▶ [WORK TO DO] Look through the lines below and extract each one that contains "Blender".

▶ [RECORDS SHOWN]
-- START --

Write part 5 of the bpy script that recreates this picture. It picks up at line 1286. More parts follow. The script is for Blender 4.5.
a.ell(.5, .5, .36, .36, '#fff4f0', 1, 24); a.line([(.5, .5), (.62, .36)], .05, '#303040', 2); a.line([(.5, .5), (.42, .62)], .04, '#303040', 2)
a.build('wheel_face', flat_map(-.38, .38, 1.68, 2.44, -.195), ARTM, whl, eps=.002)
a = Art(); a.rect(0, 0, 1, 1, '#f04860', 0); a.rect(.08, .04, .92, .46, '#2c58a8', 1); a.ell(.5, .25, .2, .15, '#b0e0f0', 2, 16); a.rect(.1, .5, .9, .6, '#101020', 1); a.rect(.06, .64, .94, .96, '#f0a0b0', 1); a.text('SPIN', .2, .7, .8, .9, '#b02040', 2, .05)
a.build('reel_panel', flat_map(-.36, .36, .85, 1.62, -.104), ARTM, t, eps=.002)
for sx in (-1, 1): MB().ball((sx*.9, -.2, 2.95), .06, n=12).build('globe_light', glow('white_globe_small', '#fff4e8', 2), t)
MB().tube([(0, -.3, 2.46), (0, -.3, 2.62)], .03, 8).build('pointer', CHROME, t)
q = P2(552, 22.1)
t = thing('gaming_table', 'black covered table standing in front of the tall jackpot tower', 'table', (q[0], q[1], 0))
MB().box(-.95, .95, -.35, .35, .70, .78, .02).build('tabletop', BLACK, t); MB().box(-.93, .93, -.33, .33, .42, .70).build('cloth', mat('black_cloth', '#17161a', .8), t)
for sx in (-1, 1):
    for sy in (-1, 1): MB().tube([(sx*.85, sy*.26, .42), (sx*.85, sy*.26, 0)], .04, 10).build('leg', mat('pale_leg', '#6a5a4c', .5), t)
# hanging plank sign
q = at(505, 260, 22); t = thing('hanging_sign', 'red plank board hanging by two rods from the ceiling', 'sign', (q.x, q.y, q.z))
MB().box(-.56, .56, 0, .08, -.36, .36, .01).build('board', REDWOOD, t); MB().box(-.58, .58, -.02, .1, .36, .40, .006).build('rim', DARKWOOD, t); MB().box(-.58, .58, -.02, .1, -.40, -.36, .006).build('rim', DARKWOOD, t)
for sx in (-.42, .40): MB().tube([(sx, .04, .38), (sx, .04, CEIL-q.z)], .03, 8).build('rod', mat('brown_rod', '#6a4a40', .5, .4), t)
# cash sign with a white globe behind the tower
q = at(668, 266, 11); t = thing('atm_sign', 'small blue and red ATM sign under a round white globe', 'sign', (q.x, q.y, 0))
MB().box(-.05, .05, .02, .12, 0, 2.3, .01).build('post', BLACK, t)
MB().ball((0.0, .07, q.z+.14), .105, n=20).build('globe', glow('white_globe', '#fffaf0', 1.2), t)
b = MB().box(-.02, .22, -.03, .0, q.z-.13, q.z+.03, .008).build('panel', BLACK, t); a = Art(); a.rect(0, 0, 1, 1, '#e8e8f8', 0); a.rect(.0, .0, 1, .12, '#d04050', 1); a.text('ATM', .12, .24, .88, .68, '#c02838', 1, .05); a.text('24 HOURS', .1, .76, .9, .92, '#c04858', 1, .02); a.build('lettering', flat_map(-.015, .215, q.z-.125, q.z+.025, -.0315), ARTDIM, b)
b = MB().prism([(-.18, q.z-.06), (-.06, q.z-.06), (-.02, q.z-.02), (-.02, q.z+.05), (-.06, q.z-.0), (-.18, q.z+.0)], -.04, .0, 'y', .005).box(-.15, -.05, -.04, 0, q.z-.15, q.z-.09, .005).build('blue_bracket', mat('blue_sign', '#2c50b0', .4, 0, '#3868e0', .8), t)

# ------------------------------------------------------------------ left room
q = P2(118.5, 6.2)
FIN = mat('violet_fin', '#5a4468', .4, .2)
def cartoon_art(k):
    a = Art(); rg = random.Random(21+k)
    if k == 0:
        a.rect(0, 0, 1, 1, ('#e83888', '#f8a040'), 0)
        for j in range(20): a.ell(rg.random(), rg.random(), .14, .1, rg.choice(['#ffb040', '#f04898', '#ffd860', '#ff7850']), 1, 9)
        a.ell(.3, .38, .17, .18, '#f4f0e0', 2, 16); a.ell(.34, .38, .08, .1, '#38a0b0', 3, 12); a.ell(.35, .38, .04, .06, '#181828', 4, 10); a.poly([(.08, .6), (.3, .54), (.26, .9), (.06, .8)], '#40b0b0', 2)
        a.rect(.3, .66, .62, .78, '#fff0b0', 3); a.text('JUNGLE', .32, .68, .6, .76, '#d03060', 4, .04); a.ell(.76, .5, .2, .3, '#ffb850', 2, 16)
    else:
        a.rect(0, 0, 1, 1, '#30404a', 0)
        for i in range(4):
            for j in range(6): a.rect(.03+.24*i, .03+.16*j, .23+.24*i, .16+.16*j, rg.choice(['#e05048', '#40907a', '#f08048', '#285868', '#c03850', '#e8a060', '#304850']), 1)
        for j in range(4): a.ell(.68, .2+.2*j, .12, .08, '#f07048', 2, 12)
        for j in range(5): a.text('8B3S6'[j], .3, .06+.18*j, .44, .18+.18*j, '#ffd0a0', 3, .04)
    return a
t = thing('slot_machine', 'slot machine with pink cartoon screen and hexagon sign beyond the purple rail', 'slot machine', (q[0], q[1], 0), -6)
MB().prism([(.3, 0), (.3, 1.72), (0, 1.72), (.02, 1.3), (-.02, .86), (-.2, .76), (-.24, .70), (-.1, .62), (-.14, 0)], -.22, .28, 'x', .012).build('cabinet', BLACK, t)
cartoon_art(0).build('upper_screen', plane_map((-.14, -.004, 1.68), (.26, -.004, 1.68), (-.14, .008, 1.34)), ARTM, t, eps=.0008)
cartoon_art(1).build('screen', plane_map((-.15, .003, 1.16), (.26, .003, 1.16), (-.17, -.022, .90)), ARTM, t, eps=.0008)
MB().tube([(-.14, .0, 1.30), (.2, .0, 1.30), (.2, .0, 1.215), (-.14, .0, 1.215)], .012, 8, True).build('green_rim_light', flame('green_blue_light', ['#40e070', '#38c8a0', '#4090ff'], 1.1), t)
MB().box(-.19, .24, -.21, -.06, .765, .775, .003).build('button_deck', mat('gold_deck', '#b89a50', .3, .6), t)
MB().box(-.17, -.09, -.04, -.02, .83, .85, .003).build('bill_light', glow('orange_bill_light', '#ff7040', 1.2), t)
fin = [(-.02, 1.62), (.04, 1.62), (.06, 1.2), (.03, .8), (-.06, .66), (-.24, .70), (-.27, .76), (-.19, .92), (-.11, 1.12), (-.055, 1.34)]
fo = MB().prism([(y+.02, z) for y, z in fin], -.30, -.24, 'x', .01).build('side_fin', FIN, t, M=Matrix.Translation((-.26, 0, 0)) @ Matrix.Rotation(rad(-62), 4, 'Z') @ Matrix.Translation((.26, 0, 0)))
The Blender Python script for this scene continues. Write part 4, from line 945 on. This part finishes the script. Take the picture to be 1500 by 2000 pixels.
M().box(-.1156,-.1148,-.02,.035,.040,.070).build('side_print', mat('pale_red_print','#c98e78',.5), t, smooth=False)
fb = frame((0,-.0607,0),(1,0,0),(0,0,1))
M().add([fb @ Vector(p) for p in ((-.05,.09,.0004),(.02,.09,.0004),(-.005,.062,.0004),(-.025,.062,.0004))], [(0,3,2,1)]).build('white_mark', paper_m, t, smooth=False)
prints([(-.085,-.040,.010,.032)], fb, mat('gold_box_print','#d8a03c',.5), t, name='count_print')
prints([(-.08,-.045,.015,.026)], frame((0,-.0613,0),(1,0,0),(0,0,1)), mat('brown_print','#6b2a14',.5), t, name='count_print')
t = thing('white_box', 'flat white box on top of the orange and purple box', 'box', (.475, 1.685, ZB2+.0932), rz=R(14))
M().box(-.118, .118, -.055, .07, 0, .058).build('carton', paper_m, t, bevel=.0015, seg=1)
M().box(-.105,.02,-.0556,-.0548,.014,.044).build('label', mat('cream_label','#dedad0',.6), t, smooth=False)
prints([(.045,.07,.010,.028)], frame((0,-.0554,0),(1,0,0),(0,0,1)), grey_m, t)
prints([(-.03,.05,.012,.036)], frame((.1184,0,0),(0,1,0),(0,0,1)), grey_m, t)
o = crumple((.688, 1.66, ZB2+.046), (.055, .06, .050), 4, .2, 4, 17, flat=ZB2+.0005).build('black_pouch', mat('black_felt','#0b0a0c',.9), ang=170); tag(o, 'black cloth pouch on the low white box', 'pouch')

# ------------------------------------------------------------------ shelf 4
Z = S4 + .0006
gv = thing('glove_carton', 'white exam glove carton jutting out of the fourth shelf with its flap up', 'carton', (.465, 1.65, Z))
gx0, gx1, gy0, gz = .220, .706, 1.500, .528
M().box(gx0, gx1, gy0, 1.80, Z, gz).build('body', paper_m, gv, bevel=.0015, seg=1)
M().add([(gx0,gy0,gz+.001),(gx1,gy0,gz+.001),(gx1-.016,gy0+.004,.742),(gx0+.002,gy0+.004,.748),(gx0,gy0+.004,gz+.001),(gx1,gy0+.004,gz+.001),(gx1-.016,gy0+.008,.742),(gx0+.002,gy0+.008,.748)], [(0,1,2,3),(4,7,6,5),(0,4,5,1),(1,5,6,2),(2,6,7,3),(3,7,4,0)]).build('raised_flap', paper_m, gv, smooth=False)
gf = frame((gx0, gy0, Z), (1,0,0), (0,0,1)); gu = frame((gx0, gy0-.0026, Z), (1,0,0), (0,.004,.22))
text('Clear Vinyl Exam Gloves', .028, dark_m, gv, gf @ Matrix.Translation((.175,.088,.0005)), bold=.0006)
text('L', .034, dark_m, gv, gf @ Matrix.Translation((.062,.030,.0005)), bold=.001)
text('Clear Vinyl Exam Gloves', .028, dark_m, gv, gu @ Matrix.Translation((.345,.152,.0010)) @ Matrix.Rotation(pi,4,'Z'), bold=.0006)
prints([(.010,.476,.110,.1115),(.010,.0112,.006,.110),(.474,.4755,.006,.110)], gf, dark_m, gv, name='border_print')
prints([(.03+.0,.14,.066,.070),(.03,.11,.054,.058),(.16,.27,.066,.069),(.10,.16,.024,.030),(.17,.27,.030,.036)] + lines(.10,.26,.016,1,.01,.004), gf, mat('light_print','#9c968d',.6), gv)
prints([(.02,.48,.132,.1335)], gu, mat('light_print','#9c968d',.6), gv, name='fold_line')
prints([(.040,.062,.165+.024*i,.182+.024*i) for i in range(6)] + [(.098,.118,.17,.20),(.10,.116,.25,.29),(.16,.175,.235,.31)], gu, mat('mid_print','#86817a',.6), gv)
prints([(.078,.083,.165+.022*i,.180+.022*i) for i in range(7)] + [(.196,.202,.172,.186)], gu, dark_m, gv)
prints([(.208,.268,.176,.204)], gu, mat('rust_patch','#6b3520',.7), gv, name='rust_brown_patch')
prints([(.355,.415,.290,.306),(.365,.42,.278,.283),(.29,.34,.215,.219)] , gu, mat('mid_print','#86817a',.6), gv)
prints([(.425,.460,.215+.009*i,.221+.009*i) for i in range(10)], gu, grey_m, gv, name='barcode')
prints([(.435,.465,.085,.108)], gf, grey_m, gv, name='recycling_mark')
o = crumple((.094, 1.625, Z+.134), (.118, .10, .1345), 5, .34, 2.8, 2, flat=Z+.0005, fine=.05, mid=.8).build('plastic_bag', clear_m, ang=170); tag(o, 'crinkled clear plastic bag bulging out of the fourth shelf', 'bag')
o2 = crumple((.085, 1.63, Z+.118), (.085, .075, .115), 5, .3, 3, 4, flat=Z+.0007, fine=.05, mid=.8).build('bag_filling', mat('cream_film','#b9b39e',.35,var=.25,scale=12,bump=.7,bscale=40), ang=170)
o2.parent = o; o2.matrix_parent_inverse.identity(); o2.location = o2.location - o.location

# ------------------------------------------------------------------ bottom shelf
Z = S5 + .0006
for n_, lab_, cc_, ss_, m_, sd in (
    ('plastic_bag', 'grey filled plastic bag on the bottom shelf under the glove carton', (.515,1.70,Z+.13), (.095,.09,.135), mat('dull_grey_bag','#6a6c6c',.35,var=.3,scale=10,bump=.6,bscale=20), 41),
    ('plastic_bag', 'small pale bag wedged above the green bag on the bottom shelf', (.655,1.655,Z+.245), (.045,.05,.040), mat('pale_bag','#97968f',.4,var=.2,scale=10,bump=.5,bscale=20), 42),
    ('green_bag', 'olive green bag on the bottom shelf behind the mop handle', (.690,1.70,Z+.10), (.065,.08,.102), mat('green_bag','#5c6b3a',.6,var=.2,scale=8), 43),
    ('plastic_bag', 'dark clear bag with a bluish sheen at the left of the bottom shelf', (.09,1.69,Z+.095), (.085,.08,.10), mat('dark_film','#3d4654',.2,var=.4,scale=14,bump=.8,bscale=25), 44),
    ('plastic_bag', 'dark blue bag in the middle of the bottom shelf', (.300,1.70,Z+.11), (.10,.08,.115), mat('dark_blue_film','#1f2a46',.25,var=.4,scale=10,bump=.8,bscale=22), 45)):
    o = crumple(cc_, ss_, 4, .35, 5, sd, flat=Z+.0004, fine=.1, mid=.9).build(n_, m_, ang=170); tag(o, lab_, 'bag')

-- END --

▶ [THE RESULT]
Write part 5 of the bpy script that recreates this picture. It picks up at line 1286. More parts follow. The script is for Blender 4.5.
The Blender Python script for this scene continues. Write part 4, from line 945 on. This part finishes the script. Take the picture to be 1500 by 2000 pixels.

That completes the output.